** begin DATASET EXTRACT **

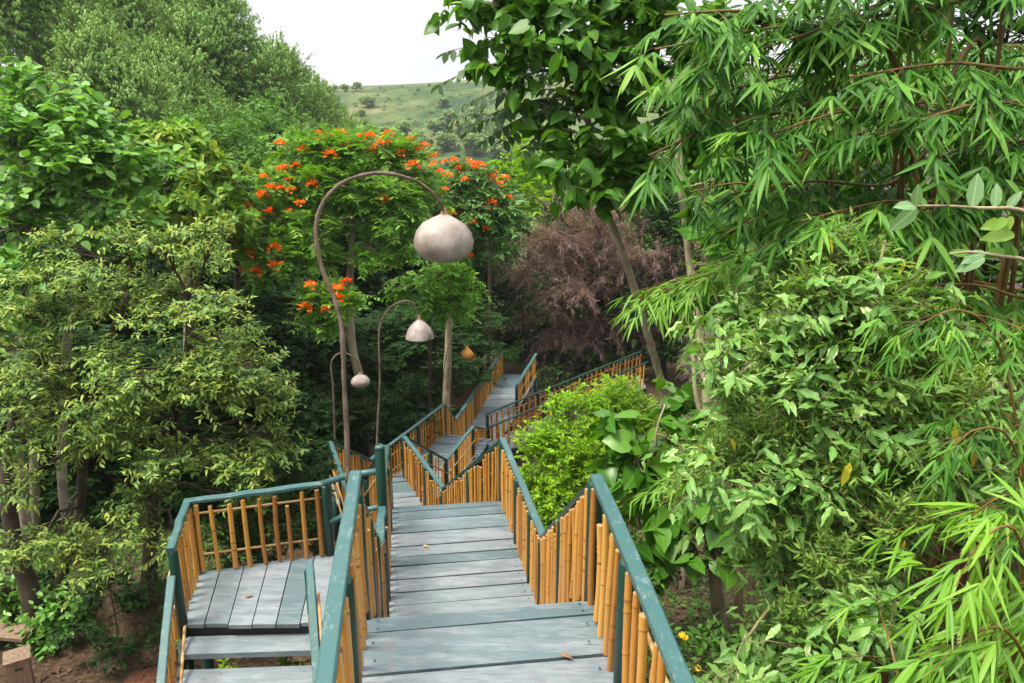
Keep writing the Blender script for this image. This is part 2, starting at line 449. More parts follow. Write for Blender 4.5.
def section(label, quad, stairs_from=None, w=.2, nsteps=8, posts=True, joist=True):
    nl, nr, fl, fr = quad
    root = empty("walkway_deck", (nl+nr+fl+fr)/4, label, "walkway", "plank decks of the stepped walkway")
    nl_ = []
    mb = MB(); planks(mb, nl, nr, fl, fr, w, nails=nl_); mb.build("planking", M["deck"], root)
    if nl[1] < 9:
        mb = MB(); ang = np.arange(6)*math.pi/3
        for p in nl_: mb.add(np.stack([p[0]+.0075*np.cos(ang), p[1]+.0075*np.sin(ang), np.full(6, p[2]+.004)], 1), [tuple(range(6))])
        mb.build("nail_heads", M["beam"], root)["kind"] = "stuff"
    if joist:
        s = nrm(nr-nl)
        for a, b in ((nl+s*.06, fl+s*.06), (nr-s*.06, fr-s*.06)):
            m2 = MB(); m2.bar(a-UP*.125, b-UP*.125, .06, .15); m2.build("joist", M["beam"], root)
    if posts:
        support_posts(root, [nl, nr, fl, fr], -.21)
    if stairs_from is not None:
        tl, tr = stairs_from
        for k in range(1, nsteps):
            t = k/nsteps
            z = tl[2]+(nl[2]-tl[2])*t
            t0, t1 = (k-1)/nsteps+.01, k/nsteps+.05/nsteps
            a, b = tl+(nl-tl)*t0, tr+(nr-tr)*t0
            c, d = tr+(nr-tr)*t1, tl+(nl-tl)*t1
            q = [np.array([p[0], p[1], z]) for p in (a, b, c, d)]
            m3 = MB(); m3.hexa([p-UP*.04 for p in q], q); m3.build("tread", M["deck"], root)
        s = nrm(nr-nl)
        for a, b, sg in ((tl, nl, 1), (tr, nr, -1)):
            m2 = MB(); m2.bar(a+s*sg*.04-UP*.26, b+s*sg*.04-UP*.24, .05, .2); m2.build("stringer", M["beam"], root)
    return root

section("plank platform the photograph was taken from, at the top of the steps", D0)
section("nearest blue grey plank landing, two wide boards at the bottom edge of the picture", D1, (D0[2], D0[3]), .3)
section("long worn plank deck below the nearest landing, its paint scuffed white", D2, (D1[2], D1[3]), .23, 9)
section("narrow plank deck turning left behind the tall lamp post", D3, (D2[2], D2[3]), .2, 9)
section("small green grey plank deck behind the V-shaped railings, heading right", D4, (D3[2], D3[3]), .17, 7)
section("long straight far ramp running up the picture to the brown feathery tree", D5, (D4[2], D4[3]), .55, 7)

# branch walk, going right behind the bright green bush
BA, BB = V3(-.62, 18.85, Z5), V3(4.6, 24.6, Z5)
BC, BD = V3(-.70, 19.85, Z5), V3(4.6, 25.85, Z5)
section("side walk branching right behind the bright green bush", (BC+V3(.30, .33, .006), BA+V3(.2, .23, .006), BD, BB), None, .3)

# ------------------------------------------------------------------ railings
def bamboo_unit(k):
    r_ = random.Random(k); pts, rad = [], []
    nodes = sorted(r_.uniform(.08, .95) for _ in range(3))
    zs = sorted([0, .02, .98, 1.0] + [n+d for n in nodes for d in (-.012, 0, .012)] + [.3, .6])
    zs = [z for z in zs if 0 <= z <= 1]
    bx, by = r_.uniform(-.5, .5), r_.uniform(-.5, .5)
    mb = MB()
    for z in zs:
        b = 4*z*(1-z)
        pts.append((bx*b, by*b, z)); rad.append(1.0+(.14 if any(abs(z-n) < .005 for n in nodes) else 0)-.12*z)
    mb2 = MB()
    ang = np.arange(9)*2*math.pi/9
    vs = np.concatenate([np.stack([p[0]+r*np.cos(ang), p[1]+r*np.sin(ang), np.full(9, p[2])], 1) for p, r in zip(pts, rad)])
    fs = [(i*9+k, i*9+(k+1) % 9, (i+1)*9+(k+1) % 9, (i+1)*9+k) for i in range(len(pts)-1) for k in range(9)]
    n = len(pts)
    fs += [tuple(range(8, -1, -1)), tuple(range((n-1)*9, n*9))]
    me = bpy.data.meshes.new("baluster"); me.from_pydata(vs.tolist(), [], fs)
    sm = np.ones(len(fs), bool); sm[-2:] = False
    mi = np.zeros(len(fs), np.int32)
    for i in range(len(pts)-1):
        zc = (pts[i][2]+pts[i+1][2])/2
        if any(abs(zc-n_) < .0065 and rs.random() < .6 for n_ in nodes): mi[i*9:(i+1)*9] = 1
    mi[-2:] = 2
    me.polygons.foreach_set("use_smooth", sm)
    for q in ("bamboo", "bamboo_node", "bar"): me.materials.append(M[q])
    me.polygons.foreach_set("material_index", mi); me.update()
    return me
POLES = [bamboo_unit(k) for k in range(14)]

def pole(root, a, b, rad, name="baluster"):
    o = bpy.data.objects.new(name, rs.choice(POLES)); COL.objects.link(o)
    o.parent = root; o.matrix_parent_inverse = Matrix.Translation(-Vector(root.location))
    d = Vector(b)-Vector(a)
    o.location = [float(v) for v in a]
    q = d.to_track_quat("Z", "Y") @ Matrix.Rotation(rs.uniform(0, 6.28), 3, "Z").to_quaternion()
    o.rotation_euler = q.to_euler()
    o.scale = (rad, rad, d.length)
    return o

def post(root, p, z0, z1, rad=.046, name="post", mat="green"):
    mb = MB()
    mb.tube([V3(p[0], p[1], z0), V3(p[0], p[1], z1-.015), V3(p[0], p[1], z1)], [rad*1.04, rad, rad*.8], 12)
    return mb.build(name, M[mat], root, True)

def railing(label, a, b, h0=H, h1=None, step=.105, rad=.021, posts=(0, 1), capw=.075, capt=.04, cap="cap", inside=0.0,
            base=.02, drop=.22, top_gap=.04, lattice=False, lean=.012, bars=(.16, .62), ext=(0, 0), side=None):
    """a, b: deck edge points; posts at fractions of the length"""
    h1 = h0 if h1 is None else h1
    root = empty("bamboo_railing", (a+b)/2, label, "railing", "green and bamboo railings along the walkway")
    d = b-a; L_ = np.linalg.norm(d[:2]); dirn = d/L_
    fl = nrm(np.array([d[0], d[1], 0]))
    sd = np.array([fl[1], -fl[0], 0])*inside
    ta, tb = a+UP*h0-dirn*ext[0], b+UP*h1+dirn*ext[1]
    sd0 = np.array([fl[1], -fl[0], 0])*inside
    mb = MB(); mb.wbar(ta, tb, capw, capt, rs); mb.build("handrail", M[cap], root)
    for t in posts:
        p = a+d*t; h = h0+(h1-h0)*t
        post(root, p+sd0*.012, p[2]-drop, p[2]+h-.015-abs(d[2])/L_*.03)
    ln = np.linalg.norm(d)
    n = max(2, int(L_/step))
    for i in range(n):
        t = (i+.5)/n+rs.uniform(-.1, .1)/n
        if any(abs(t-q)*L_ < .055 for q in posts): continue
        p = a+d*t; h = h0+(h1-h0)*t
        off = sd*(.028+rs.uniform(-.006, .006))
        q0 = p+off+UP*(base+rs.uniform(-.05, .03))+fl*rs.uniform(-lean, lean)
        q1 = p+off+UP*(h-top_gap+rs.uniform(-.03, .012)-(.15*rs.random() if rs.random() < .18 else 0))+fl*rs.uniform(-lean, lean)
        pole(root, q0, q1, rad*rs.uniform(.85, 1.15))
    for hb in bars:
        fa, fb = a+UP*(hb*h0)-dirn*.03, b+UP*(hb*h1)+dirn*.03
        mb = MB(); mb.tube([fa+sd*.05*(-1)+UP*.006, (fa+fb)/2-sd*.05, fb-sd*.05-UP*.006], [.014, .013, .012], 7)
        mb.build("crossbar", M["bar"], root, True)
    return root

def off(p, k, q):   # shift of an edge point towards the outside of the walk
    return p+nrm(np.array([q[0]-p[0], q[1]-p[1], 0]))*(-k)

def edge(qd, o=.0):
    nl, nr, fl, fr = qd
    return off(nl, o, nr), off(nr, o, nl), off(fl, o, fr), off(fr, o, fl)
a0, b0, c0, e0 = edge(D0); a1, b1, c1, e1 = edge(D1); a2, b2, c2, e2 = edge(D2)
a3, b3, c3, e3 = edge(D3); a4, b4, c4, e4 = edge(D4); a5, b5, c5, e5 = edge(D5)
c1x, e1x = c1+d1*.06, e1+d1*.02
# right side, from the camera outwards
railing("railing beside the photographer's platform, right side", b0, e0, posts=(0, .5), inside=-1)
railing("railing down the first steps beside the photographer, right side", e0, b1, posts=(0, .5), inside=-1)
railing("right railing of the nearest landing, wide teal cap leaving the bottom edge", b1, e1x, step=.145, rad=.021, posts=(0, .36, .70, 1), inside=-1, lean=.045, top_gap=.025, capw=.074, capt=.05, ext=(0, .03))
railing("right railing with thin dark cap dropping from the nearest landing to the worn deck", e1x, b2, step=.09, rad=.020, posts=(.5, 1), inside=-1, capw=.07, cap="green")
railing("right railing of the long worn deck, pale cap seen end on beside the bright bush", b2, e2, step=.095, rad=.020, posts=(.22, .55, 1), inside=-1, capw=.075, ext=(0, .05))
railing("right dark capped railing sloping down behind the worn deck, close set tan bamboo", e2, b3, step=.105, rad=.021, posts=(.5, 1), inside=-1, capw=.08, cap="green")
railing("right railing of the left turning deck, teal cap rising left to a corner post", b3, e3, step=.12, rad=.020, posts=(.4, 1), inside=-1, capw=.075)
railing("short dark capped railing dropping right to the bottom of the second V shape", e3, b4, step=.12, rad=.020, posts=(.6, 1), inside=-1, capw=.08, cap="green")
railing("right railing of the small green grey deck, in front of its planks", b4, b4+(e4-b4)*.6, step=.12, rad=.020, posts=(.35, 1), inside=-1, capw=.075)
railing("dark railing stepping down from the small deck to the side walk", b4+(e4-b4)*.6, BA+V3(-.03, .1, 0), step=.14, rad=.02, posts=(1,), inside=-1, capw=.08, cap="green")
railing("right railing of the long far ramp, half hidden behind its own slope", b5+(e5-b5)*.45, e5, step=.15, rad=.026, posts=(0, .33, .67, 1), inside=-1, capw=.1)
# left side
railing("railing beside the photographer's platform, left side", a0, c0, posts=(0, .5), inside=1)
railing("railing down the first steps beside the photographer, left side", c0, a1, posts=(0, .5), inside=1)
railing("left railing of the nearest landing, pale teal cap under the biggest gourd lamp", a1, c1x, step=.145, rad=.021, posts=(0, .36, .70, 1), inside=1, lean=.045, top_gap=.025, capw=.074, capt=.05, ext=(0, .22))
railing("left railing with dark cap dropping from the nearest landing, seen almost edge on", c1x, a2, step=.11, rad=.020, posts=(.3, .6, 1), inside=1, capw=.07, cap="green")
railing("short left railing of the worn deck ending at the tall lamp post", a2, lp(3.05, Z2), step=.11, rad=.020, posts=(.5,), inside=1, capw=.075, cap="cap", top_gap=.08)
railing("left railing of the worn deck beyond the tall lamp post", lp(3.15, Z2), c2, step=.11, rad=.020, posts=(.6, 1), inside=1, capw=.08, cap="green")
railing("left dark capped railing sloping down behind the tall lamp post", c2, a3, step=.11, rad=.020, posts=(.5, 1), inside=1, capw=.08, cap="green")
railing("left railing of the left turning deck, under the small round gourd lamp", a3, c3, step=.12, rad=.020, posts=(.5, 1), inside=1, capw=.075)
railing("left dark capped railing dropping right behind the tall lamp post", c3, a4, step=.12, rad=.020, posts=(.35, .7, 1), inside=1, capw=.08, cap="green")
railing("left railing of the small green grey deck, teal cap rising right to a corner post", a4, c4, step=.12, rad=.020, posts=(.2, .6, 1), inside=1, capw=.075, ext=(0, .05))
railing("short left dark capped railing between the small deck and the far ramp", c4, a5, step=.12, rad=.02, posts=(.5, 1), inside=1, capw=.08, cap="green")
railing("long left railing of the far ramp, five dark posts climbing to the brown tree", a5, c5, step=.15, rad=.028, posts=(.16, .33, .5, .67, .84, 1), inside=1, capw=.1)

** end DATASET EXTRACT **

▸ **YOUR GOAL**
Exactly reproduce the run of lines from the start of the listing through the line with "D4[3]), .55, 7)", inclusive; pictures are not copied.

▸ **RESPONSE TO THIS TASK**
Keep writing the Blender script for this image. This is part 2, starting at line 449. More parts follow. Write for Blender 4.5.
def section(label, quad, stairs_from=None, w=.2, nsteps=8, posts=True, joist=True):
    nl, nr, fl, fr = quad
    root = empty("walkway_deck", (nl+nr+fl+fr)/4, label, "walkway", "plank decks of the stepped walkway")
    nl_ = []
    mb = MB(); planks(mb, nl, nr, fl, fr, w, nails=nl_); mb.build("planking", M["deck"], root)
    if nl[1] < 9:
        mb = MB(); ang = np.arange(6)*math.pi/3
        for p in nl_: mb.add(np.stack([p[0]+.0075*np.cos(ang), p[1]+.0075*np.sin(ang), np.full(6, p[2]+.004)], 1), [tuple(range(6))])
        mb.build("nail_heads", M["beam"], root)["kind"] = "stuff"
    if joist:
        s = nrm(nr-nl)
        for a, b in ((nl+s*.06, fl+s*.06), (nr-s*.06, fr-s*.06)):
            m2 = MB(); m2.bar(a-UP*.125, b-UP*.125, .06, .15); m2.build("joist", M["beam"], root)
    if posts:
        support_posts(root, [nl, nr, fl, fr], -.21)
    if stairs_from is not None:
        tl, tr = stairs_from
        for k in range(1, nsteps):
            t = k/nsteps
            z = tl[2]+(nl[2]-tl[2])*t
            t0, t1 = (k-1)/nsteps+.01, k/nsteps+.05/nsteps
            a, b = tl+(nl-tl)*t0, tr+(nr-tr)*t0
            c, d = tr+(nr-tr)*t1, tl+(nl-tl)*t1
            q = [np.array([p[0], p[1], z]) for p in (a, b, c, d)]
            m3 = MB(); m3.hexa([p-UP*.04 for p in q], q); m3.build("tread", M["deck"], root)
        s = nrm(nr-nl)
        for a, b, sg in ((tl, nl, 1), (tr, nr, -1)):
            m2 = MB(); m2.bar(a+s*sg*.04-UP*.26, b+s*sg*.04-UP*.24, .05, .2); m2.build("stringer", M["beam"], root)
    return root

section("plank platform the photograph was taken from, at the top of the steps", D0)
section("nearest blue grey plank landing, two wide boards at the bottom edge of the picture", D1, (D0[2], D0[3]), .3)
section("long worn plank deck below the nearest landing, its paint scuffed white", D2, (D1[2], D1[3]), .23, 9)
section("narrow plank deck turning left behind the tall lamp post", D3, (D2[2], D2[3]), .2, 9)
section("small green grey plank deck behind the V-shaped railings, heading right", D4, (D3[2], D3[3]), .17, 7)
section("long straight far ramp running up the picture to the brown feathery tree", D5, (D4[2], D4[3]), .55, 7)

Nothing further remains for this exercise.